U.S. Attorney General Eric Holder looks at the ruling as a victory for his moves to challenge the voter identification laws in Texas

"We are extremely heartened by the court's decision, which affirms our position that the Texas voter identification law unfairly and unnecessarily restricts access to the franchise," Holder said in a statement released Thursday night. "Even after the Voting Rights Act was seriously eroded last year, we vowed to continue enforcing the remaining portions of that statute as aggressively as possible. This ruling is an important vindication of those efforts."

Sherrilyn Ifill, president and director-counsel of the NAACP Legal Defense and Educational Fund, said, "The Court today effectively ruled that racial discrimination simply cannot spread to the ballot box."

Nineteen states have laws requiring voters to show identification at the polls. Courts across the country have knocked down challenges - including at the U.S. Supreme Court - but the Texas case attracted unusual attention from Holder.

He brought the weight of his office into Texas after the Supreme Court last year struck down the heart of the Voting Rights Act, which had prohibited the state from enacting its voter ID law signed by Republican Gov. Rick Perry in 2011. Democrats and minority rights groups joined the Justice Department in the lawsuit.

The full Voting Rights Act had blocked Texas and eight other states with histories of discrimination from changing election laws without permission from the DOJ or a federal court. Holder vowed to wring whatever protections he could from the new and weakened version, and made Texas a first target.

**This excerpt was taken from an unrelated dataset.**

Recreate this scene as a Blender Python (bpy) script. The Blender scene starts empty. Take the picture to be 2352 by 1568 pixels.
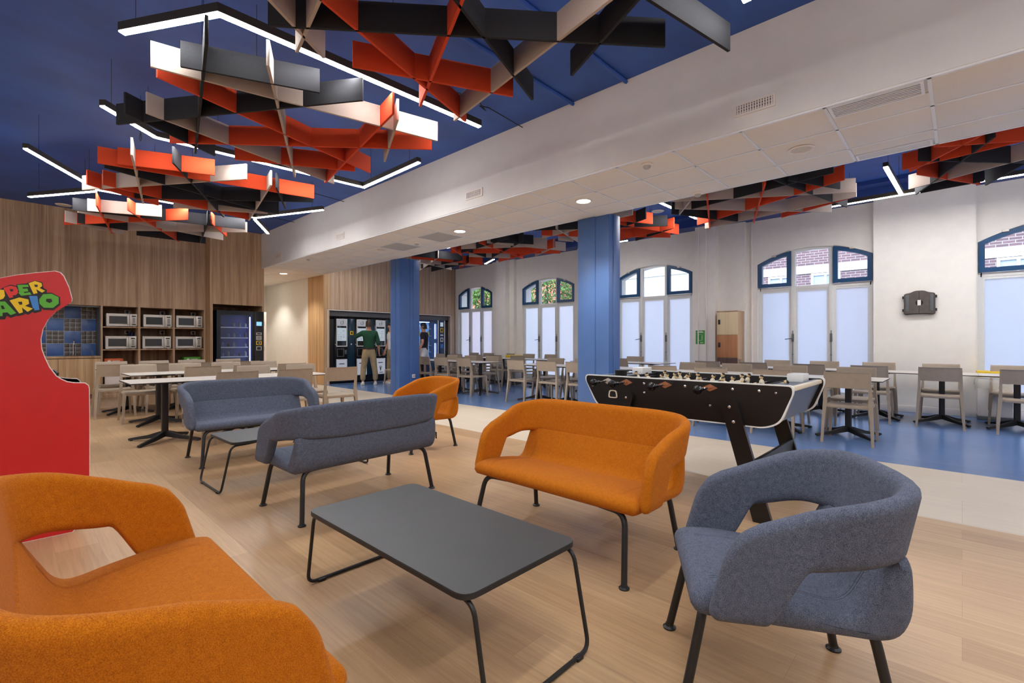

But prevailing in court required proving intentional discrimination, and Texas maintained that opponents produced no evidence.

Abbott is favored to win the race to replace Perry as governor. His office said minorities and whites alike supported the law in public opinion polls. It also pointed to other states, such as Georgia and Indiana, where the similar measures have been upheld.

But opponents slammed Texas' law as far more discriminatory. College students IDs aren't accepted by poll workers, but concealed handgun licenses are. Free voting IDs offered by the state require a birth certificate that costs little as $3, but the Justice Department argued that traveling to get those documents imposes an outsize burden on poor minorities.

As a result, opponents say, Texas has issued fewer than 300 free voter IDs since the law took effect. Georgia, meanwhile, has issued 2,200 voter IDs under a similar program with more robust outreach.

Texas has already conducted two smaller statewide elections under voter ID, in which no widespread issues were reported.